New research shows that strong performance by mutual fund managers is very hard to repeat year after year. In fact, S&P Dow Jones Indices finds that very few actively managed funds are able to consistently outperform their peers over even relatively short periods.

Most investors don't bother to wade through the fine print of the mutual fund prospectus. But if you did, you'd find they all caution that "past performance does not predict future returns," or something similar. And there's a reason the Securities and Exchange Commission requires that caveat: it's true.

Mutual fund rankings are often done by quartile -- the top 25 percent and the second 25 percent are better than average. The third 25 percent and -- god forbid -- the fourth are below average.

Its Not Easy Staying at the Top

S&P reports that a shockingly low number of funds stayed in the top performer group over a relatively short period of two years. It says that out of the 687 funds in the top quartile as of March of 2012, only 3.8 percent were still there two years later.
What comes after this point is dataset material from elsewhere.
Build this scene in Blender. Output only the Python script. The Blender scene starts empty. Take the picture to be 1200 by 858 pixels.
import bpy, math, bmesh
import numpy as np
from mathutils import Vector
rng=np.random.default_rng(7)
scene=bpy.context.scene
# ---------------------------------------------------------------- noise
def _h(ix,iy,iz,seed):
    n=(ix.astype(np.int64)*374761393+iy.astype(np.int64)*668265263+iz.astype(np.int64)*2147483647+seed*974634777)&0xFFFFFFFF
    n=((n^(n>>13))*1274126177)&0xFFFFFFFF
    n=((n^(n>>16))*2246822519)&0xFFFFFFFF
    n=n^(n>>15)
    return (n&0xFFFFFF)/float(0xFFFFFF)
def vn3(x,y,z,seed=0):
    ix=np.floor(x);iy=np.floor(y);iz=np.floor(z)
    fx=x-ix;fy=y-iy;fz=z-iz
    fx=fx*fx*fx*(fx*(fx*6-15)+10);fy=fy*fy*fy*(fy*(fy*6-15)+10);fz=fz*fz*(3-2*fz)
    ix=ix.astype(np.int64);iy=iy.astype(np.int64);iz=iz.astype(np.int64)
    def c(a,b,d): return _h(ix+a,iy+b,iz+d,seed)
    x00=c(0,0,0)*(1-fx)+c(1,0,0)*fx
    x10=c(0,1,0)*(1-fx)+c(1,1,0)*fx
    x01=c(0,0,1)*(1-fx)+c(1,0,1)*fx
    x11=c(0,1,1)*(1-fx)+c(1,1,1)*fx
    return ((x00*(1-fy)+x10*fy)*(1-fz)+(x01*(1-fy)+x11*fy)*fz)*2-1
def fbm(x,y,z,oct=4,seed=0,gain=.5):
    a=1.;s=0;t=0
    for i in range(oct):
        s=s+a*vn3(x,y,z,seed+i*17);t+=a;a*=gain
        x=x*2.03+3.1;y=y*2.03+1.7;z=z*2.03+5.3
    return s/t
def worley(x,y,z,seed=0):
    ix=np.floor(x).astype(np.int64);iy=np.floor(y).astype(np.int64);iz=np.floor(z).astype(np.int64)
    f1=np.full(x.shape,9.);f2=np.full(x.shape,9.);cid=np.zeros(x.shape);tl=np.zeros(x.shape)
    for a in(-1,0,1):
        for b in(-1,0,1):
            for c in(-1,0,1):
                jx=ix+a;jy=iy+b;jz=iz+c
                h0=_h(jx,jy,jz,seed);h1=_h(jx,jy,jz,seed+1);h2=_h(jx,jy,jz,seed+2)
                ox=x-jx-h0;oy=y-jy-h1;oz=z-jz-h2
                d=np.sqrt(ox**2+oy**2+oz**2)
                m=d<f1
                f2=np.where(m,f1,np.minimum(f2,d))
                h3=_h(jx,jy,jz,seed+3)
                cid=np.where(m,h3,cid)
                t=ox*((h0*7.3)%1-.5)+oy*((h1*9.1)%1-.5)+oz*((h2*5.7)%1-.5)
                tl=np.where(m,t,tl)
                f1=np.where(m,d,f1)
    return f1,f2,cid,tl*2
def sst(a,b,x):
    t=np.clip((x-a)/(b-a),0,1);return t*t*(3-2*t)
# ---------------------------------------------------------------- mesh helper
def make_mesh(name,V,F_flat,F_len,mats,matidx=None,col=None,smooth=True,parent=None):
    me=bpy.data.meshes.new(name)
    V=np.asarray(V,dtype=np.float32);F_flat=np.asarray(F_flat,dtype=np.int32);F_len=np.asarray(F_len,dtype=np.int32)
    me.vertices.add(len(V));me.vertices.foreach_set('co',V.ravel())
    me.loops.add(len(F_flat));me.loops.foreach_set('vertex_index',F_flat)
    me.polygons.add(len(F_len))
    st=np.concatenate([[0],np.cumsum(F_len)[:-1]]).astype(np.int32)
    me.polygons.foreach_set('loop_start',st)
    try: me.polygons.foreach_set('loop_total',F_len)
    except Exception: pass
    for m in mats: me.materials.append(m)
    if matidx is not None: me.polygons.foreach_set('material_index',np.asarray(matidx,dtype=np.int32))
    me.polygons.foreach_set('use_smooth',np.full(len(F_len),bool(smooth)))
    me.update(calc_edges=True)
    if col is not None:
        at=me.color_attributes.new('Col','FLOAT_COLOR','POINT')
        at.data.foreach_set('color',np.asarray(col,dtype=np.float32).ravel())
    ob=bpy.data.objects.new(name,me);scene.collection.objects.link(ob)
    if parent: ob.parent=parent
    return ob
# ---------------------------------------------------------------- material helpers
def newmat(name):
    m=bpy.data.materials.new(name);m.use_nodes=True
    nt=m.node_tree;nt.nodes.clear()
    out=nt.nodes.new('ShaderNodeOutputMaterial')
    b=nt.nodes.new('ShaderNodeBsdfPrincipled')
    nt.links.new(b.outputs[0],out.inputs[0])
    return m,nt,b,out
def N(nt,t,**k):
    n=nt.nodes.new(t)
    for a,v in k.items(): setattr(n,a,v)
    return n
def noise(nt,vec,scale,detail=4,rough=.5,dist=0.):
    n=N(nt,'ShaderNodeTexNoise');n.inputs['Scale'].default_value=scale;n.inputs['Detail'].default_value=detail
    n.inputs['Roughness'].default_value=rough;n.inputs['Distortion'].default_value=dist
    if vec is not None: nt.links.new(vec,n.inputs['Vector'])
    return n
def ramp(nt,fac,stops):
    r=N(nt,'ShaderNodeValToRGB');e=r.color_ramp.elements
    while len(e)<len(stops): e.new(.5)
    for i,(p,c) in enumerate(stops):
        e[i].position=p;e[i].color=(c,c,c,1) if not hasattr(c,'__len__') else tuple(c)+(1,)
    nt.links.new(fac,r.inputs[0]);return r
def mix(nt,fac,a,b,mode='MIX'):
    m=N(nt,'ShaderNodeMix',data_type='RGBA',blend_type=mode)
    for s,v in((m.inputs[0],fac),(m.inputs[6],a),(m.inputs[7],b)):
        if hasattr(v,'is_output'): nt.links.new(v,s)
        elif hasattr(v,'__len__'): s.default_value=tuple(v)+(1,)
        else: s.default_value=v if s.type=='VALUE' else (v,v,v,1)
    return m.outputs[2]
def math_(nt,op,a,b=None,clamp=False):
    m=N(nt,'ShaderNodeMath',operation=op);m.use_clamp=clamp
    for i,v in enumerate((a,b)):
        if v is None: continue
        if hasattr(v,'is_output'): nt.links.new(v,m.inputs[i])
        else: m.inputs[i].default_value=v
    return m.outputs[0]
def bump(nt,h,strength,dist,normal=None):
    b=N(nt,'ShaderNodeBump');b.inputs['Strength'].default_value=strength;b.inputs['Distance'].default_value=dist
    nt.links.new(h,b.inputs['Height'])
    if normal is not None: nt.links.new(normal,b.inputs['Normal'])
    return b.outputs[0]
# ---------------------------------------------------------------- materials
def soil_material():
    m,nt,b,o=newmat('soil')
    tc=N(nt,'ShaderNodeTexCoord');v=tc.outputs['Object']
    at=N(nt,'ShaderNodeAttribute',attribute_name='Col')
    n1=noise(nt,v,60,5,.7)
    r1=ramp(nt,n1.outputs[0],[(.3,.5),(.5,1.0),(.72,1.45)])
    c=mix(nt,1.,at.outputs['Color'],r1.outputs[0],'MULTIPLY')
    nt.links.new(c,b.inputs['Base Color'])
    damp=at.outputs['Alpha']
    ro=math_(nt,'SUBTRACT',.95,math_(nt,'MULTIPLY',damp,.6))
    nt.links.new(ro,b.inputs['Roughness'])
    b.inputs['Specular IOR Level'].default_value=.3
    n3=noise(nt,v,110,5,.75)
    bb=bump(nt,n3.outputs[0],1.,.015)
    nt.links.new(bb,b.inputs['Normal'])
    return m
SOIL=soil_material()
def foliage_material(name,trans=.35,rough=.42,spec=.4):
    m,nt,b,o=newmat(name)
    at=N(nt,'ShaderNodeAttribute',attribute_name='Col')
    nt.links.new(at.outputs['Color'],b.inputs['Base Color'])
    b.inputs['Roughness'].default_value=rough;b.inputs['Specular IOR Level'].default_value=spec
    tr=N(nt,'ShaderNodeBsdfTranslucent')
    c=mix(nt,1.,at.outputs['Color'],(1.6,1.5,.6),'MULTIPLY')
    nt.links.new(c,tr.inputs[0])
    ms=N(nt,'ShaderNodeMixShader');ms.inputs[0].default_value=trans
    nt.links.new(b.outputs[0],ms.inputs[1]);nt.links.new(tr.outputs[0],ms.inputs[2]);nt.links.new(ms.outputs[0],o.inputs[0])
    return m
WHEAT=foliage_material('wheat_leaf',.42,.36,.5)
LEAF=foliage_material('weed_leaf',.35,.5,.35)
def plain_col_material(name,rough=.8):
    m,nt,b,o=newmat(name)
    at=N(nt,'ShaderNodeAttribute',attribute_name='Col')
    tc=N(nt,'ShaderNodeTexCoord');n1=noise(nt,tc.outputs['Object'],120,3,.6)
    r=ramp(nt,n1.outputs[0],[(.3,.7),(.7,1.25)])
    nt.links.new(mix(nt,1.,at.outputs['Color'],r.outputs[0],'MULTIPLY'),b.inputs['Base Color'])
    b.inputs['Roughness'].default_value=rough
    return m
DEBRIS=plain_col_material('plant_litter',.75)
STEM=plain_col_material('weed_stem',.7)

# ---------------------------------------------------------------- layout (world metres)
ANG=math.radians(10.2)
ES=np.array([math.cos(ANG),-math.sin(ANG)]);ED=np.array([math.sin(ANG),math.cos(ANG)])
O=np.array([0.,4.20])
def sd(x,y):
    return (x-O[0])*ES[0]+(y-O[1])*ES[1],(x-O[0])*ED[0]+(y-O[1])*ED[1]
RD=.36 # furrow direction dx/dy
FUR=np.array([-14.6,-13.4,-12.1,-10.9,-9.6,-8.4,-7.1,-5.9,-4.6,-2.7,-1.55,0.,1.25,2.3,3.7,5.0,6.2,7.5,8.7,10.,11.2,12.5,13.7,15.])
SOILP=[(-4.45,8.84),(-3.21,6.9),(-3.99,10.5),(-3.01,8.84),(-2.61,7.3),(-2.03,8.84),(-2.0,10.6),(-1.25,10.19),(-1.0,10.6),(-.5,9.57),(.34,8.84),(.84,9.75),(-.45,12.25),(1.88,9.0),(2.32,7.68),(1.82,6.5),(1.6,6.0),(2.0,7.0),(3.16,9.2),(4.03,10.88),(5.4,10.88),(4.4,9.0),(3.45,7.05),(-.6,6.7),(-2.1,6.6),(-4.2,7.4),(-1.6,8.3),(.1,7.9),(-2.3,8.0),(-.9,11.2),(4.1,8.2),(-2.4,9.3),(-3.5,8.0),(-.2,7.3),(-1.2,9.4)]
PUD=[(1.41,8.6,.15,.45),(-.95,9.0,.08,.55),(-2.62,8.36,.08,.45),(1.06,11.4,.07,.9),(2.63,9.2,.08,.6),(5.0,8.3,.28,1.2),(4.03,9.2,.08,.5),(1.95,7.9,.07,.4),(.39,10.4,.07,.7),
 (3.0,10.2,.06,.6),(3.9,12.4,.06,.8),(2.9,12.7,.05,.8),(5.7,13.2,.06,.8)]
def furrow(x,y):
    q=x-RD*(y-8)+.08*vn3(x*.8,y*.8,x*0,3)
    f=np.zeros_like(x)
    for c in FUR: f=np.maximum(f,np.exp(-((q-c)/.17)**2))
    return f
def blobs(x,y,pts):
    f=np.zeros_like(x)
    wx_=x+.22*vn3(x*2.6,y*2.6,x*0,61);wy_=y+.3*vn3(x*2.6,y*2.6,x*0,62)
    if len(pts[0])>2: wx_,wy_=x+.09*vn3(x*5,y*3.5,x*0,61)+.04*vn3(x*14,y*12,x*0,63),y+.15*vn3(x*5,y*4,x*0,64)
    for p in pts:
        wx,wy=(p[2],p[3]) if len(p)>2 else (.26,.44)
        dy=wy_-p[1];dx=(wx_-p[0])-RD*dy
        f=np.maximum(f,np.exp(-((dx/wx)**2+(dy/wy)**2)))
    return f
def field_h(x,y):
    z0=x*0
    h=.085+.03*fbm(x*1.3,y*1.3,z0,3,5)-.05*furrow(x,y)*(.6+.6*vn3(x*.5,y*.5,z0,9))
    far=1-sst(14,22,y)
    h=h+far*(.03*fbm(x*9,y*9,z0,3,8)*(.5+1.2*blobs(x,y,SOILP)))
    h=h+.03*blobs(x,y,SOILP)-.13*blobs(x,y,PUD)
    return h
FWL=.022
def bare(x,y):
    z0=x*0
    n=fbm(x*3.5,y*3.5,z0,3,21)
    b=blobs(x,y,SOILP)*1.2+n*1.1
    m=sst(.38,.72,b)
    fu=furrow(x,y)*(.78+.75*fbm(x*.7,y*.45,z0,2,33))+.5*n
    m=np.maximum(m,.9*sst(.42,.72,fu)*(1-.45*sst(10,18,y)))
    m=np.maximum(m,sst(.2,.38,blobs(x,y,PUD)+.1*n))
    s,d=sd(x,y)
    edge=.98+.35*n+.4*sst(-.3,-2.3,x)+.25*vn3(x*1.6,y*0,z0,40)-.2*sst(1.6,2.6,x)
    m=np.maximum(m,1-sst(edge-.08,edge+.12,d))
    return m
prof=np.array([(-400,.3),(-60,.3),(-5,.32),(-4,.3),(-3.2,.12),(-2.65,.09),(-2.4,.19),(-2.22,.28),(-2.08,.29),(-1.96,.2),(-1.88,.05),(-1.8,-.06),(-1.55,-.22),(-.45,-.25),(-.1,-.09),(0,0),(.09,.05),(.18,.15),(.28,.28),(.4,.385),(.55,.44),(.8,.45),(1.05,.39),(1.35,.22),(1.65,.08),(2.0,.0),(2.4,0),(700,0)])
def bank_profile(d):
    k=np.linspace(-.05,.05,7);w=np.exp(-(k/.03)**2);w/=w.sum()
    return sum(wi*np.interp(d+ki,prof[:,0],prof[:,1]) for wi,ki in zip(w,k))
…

And over five years, less than 1 percent of all domestic funds stayed in the top group.

"This just points out that in general, active managers cannot outperform" the herd, said Keith Loggie, director of global research at S&P Dow Jones Indices. "What happens one year does not indicate at all what will happen the following year."

"The odds of outperforming are essentially the same for everyone." - Keith Loggie

Loggie said the correlation between how a fund manager performs from one year to the next is even lower than flipping a coin would indicate. "You'd expect to have some outperformance, some star performers, over the longer term," according to Loggie, but that's rarely the case.

Of course, there are notable exceptions. Peter Lynch ran Fidelity's (FNF) Magellan Fund (FMGKX) from 1977 to 1990, returning an astounding 29 percent per year. And Bill Miller outperformed the S&P 500 index (^GPSC) from 1991 through 2005 as manager of the Legg Mason (LM) Capital Management Value Trust (LMVTX).

"While there will be Millers and Lynchs out there," said Loggie, "it's very hard for investors to identify that beforehand. The odds of outperforming are essentially the same for everyone."

Merged or Liquidated

What's just as remarkable as the lack of consistency is the likelihood that top-performing funds will drop into the bottom-performing group. The S&P report finds that more than 28 percent of the top-performing funds will fall to the lowest quartile, while 28 percent of the bottom feeders will rise to the top.

And what happens to funds that consistently underperform? About four in ten of the funds in the bottom quartile over a five-year period are merged into better-performing funds or are liquidated.

What can consumers do to avoid some of those gyrations? Many independent money managers suggest index funds that track market indexes, such as the S&P 500 or the Russell 2000 (^RUT).

"Retail investors think they need to find the one, two, three funds that will outperform," said Marck Salzinger, publisher of The No-Load Fund Investor newsletter. "They need to reverse that and avoid funds that will underperform."

Since it's nearly impossible for the stock market pros to consistently outperform, what chance do we have as individual investors? Apparently, not much. And if that's the case, Salzinger says "keep it simple. Complicated is not more profitable than simple."